Cependant, la direction de l’École littéraire était réticente à l’idée d’un tel investissement: les NeXT étaient chers, et leur acquisition contredisait la volonté d’indépendance des littéraires face au SPI: il fallait acquérir des machines différentes de celles des scientifiques. Là encore, un compromis —plus financier que scientifique— fut trouvé: la dotation budgétaire servirait aussi à équiper la nouvelle cellule informatique, on achèterait des Macintosh en sus des NeXT, et les machines du département de sciences sociales seraient mises à la disposition de l’ensemble de la division littéraire de l’École.
Ainsi l’apparition officielle de l’internet au sein de l’École littéraire fut historiquement liée aux choix d’acquisition informatique d’un département. La console IBM du laboratoire de sciences sociales et le Macintosh II enfermé dans une ancienne chambre d’élève étaient remplacés en janvier 1992 par plusieurs Macintosh, et par quatre NeXT: 3 dans le département de sciences sociales, et un dans le bureau de la cellule informatique littéraire.

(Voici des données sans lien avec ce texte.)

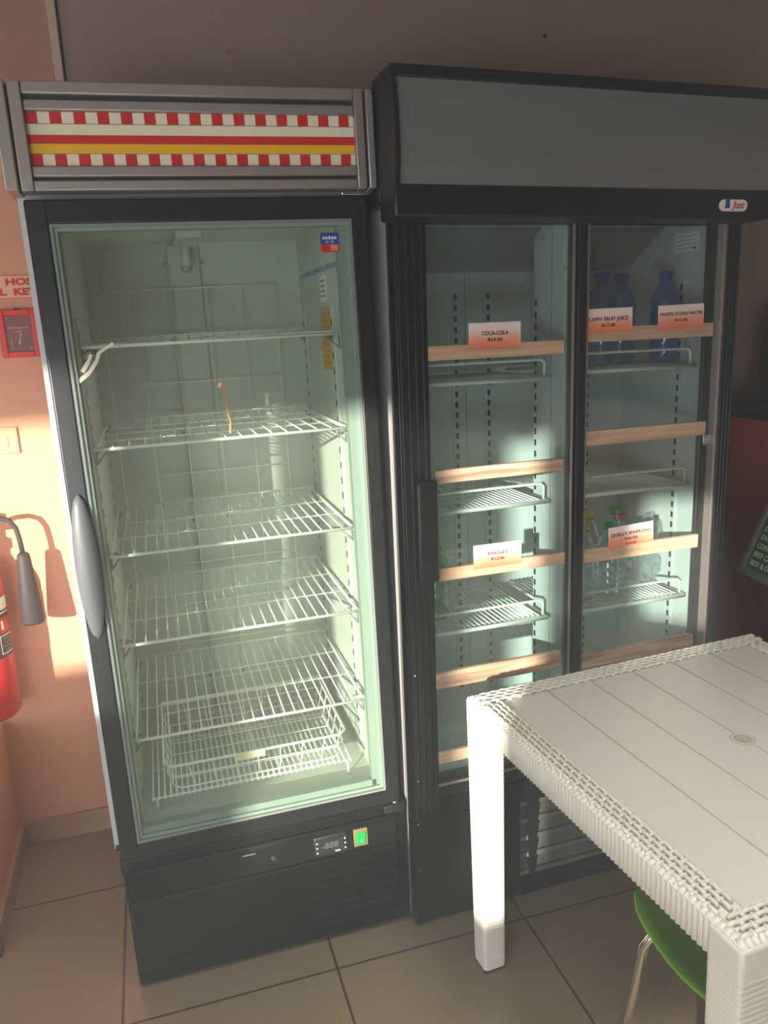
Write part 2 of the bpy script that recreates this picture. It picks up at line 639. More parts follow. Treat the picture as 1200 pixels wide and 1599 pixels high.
def ring(b, u0, u1, z0, z1, w, y0, y1, m, bev=0):
    b.box(u0, u0 + w, y0, y1, z0, z1, m, bev); b.box(u1 - w, u1, y0, y1, z0, z1, m, bev)
    b.box(u0 + w, u1 - w, y0, y1, z0, z0 + w, m, bev); b.box(u0 + w, u1 - w, y0, y1, z1 - w, z1, m, bev)


add_fill_lamp(1.25, -1.15, 5.0, 'square ceiling lamp above the white table')
add_fill_lamp(0.0, -1.25, 2.0, 'square ceiling lamp in front of the left fridge')

# ================================================================== LEFT FRIDGE
MX1 = frame_mx((0, 0, 0.0), -0.0042, -0.0078)
F1 = empty('display_fridge', MX1, 'tall empty single-door glass fridge with checkered stripe header, left of the other fridge', 'fridge')
IL, IR, IB, IT, IBK = 0.055, 0.62, 0.402, 1.752, 0.578   # interior
# cabinet shell
b = MB()
b.box(-.012, IL, .046, .60, .36, 1.79, 'liner')
b.box(IR, .648, .046, .60, .36, 1.79, 'liner')
b.box(IL, IR, .046, .60, IT, 1.79, 'liner')
b.box(IL, IR, .046, .60, .36, IB, 'liner')
b.box(IL, IR, IBK, .60, IB, IT, 'liner')
b.box(-.0145, -.012, .046, .64, .36, 1.79, 'side_white')
b.box(.648, .650, .046, .60, .36, 1.79, 'black')
b.box(.640, .678, .046, .060, .36, 1.79, 'black')
b.box(-.0145, .0, .0445, .046, .37, 1.785, 'side_white')
b.box(.64, .678, .0445, .046, .37, 1.785, 'black')
b.box(-.012, .678, .0448, .046, .355, .372, 'black')
b.build('cabinet', F1)
# raised channel and screws on the back wall of the liner
b = MB()
b.box(.270, .352, IBK - .012, IBK, IB, 1.745, 'liner', .002)
for z in (.52, .75, 1.0, 1.25, 1.5, 1.70):
    for u in (.262, .36):
        b.lathe([(.0035, 0), (.0035, .003), (0, .0035)], 'gasket', (u, IBK - .001, z), 8, axis='Y')
b.build('back_channel', F1)
# light fitting hanging from the interior ceiling
b = MB()
b.box(.285, .345, .30, .50, 1.735, IT, 'liner', .003)
b.lathe([(.011, 0), (.012, .035), (.011, .06)], 'liner', (.315, .52, 1.688), 14)
b.tube([(.303 + .012 + .013 * math.cos(a), .52, 1.688 + .014 * math.sin(a)) for a in [math.pi * (1 + i / 10) for i in range(11)]], .0022, 'gasket', 6)
b.build('light_fitting', F1)
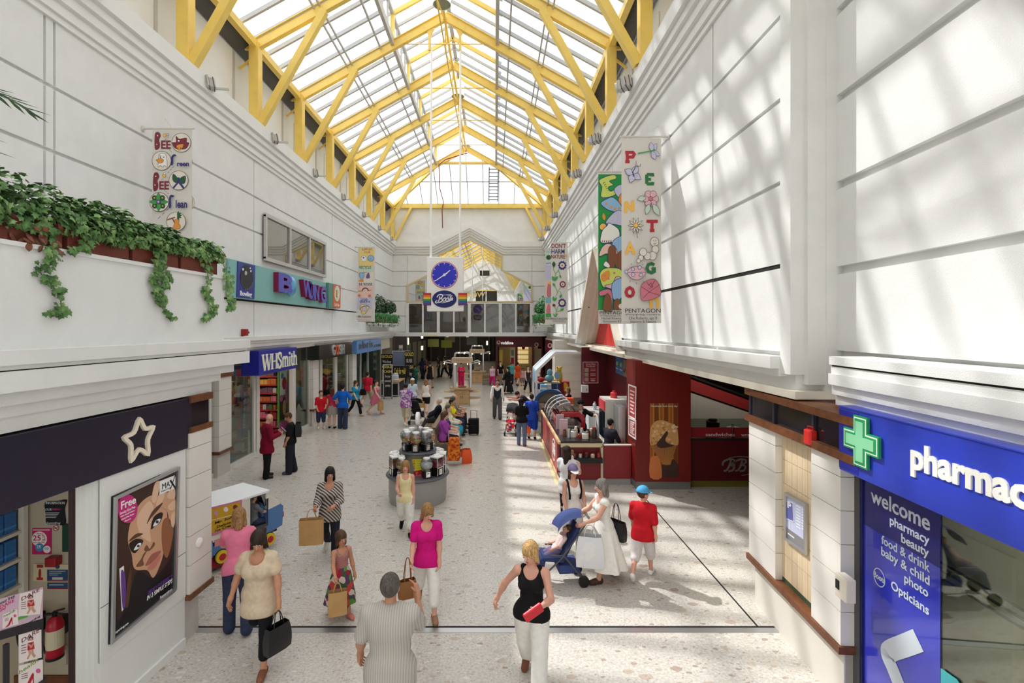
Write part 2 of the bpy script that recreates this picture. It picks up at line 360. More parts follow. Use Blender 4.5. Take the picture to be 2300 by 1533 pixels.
# upper walls behind the posts
NJ=range(-8,6);BAY=3.41;YT=[15.07+BAY*j for j in NJ]
for nm,X,sg in(('wall_upper_left',XL-.5,1),('wall_upper_right',XR+.5,-1)):
 b=MB();b.box(X,X-sg*.2,YB,YE,10.3,12.75)
 for y in YT:b.box(X,X+sg*.04,y+.75,y+2.65,10.75,12.2)
 for y in YT:b.box(X,X+sg*.03,y-.32,y-.22,10.36,12.7,mi=1)
 b.build(nm,[M_wallp,M_grey],kind='structure')
 # far end wall above the bridge, gable cornice, window panels
YW=YE-.1
def e2(px,py,Y=YW):p=at(px,py,Y);return(p.x,p.z)
b=MB();b.box(XL-.6,XR+.6,YE,YE+.3,3.65,13.1)
for z0,z1 in zip(ROWS[:-1],ROWS[1:]):
 b.box(XL,-6.42,YE-.07,YE,z0+.03,z1-.03);b.box(2.75,XR,YE-.07,YE,z0+.03,z1-.03)
 if z0>6.9:b.box(-6.4,-4.2,YE-.07,YE,z0+.03,z1-.03);b.box(.55,2.72,YE-.07,YE,z0+.03,z1-.03)
b.build('wall_end',M_wall,kind='structure')
EF=Matrix(((1,0,0,0),(0,0,1,0),(0,1,0,0),(0,0,0,1)))
b=MB();top=[(XL,10.3),(-4.43,10.3),(-1.83,11.65),(.62,10.3),(XR,10.3)]
for k,(h0,h1,dp)in enumerate(((0,.36,.34),(.36,.53,.26),(.53,.7,.18),(.7,.88,.1))):
 for(xa,za),(xb,zb)in zip(top[:-1],top[1:]):
  b.prism([(xa,za-h1),(xb,zb-h1),(xb,zb-h0),(xa,za-h0)],YE-dp,YE,fr=EF)
b.build('cornice_end',M_wallp,kind='structure')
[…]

Ces quatre machines, très esthétiques, dotées de grands écrans —à la différence des hublots des Macintosh—, trônaient en majesté en deux lieux proches de l’ENS littéraire et témoignaient de son entrée dans la modernité: au-delà des conflits entre partisans des Macintosh et tenants des PC, elles symbolisaient aussi la spécificité des sciences sociales, qui savaient si bien s’approprier les outils de travail des sciences exactes. Du coup, les mots « Unix », « NeXT » et « Internet » 15 entraient dans le vocabulaire des chercheurs de l’ENS littéraire.
Aussi, du fait des informaticiens, les étudiants et les chercheurs en sciences humaines qui le désiraient ont pu se familiariser avec l’internet dès 1992. Point important, ces personnes étaient alors confrontées à deux systèmes d’exploitation distincts, ce qui les aidait à mieux comprendre le fonctionnement des ordinateurs.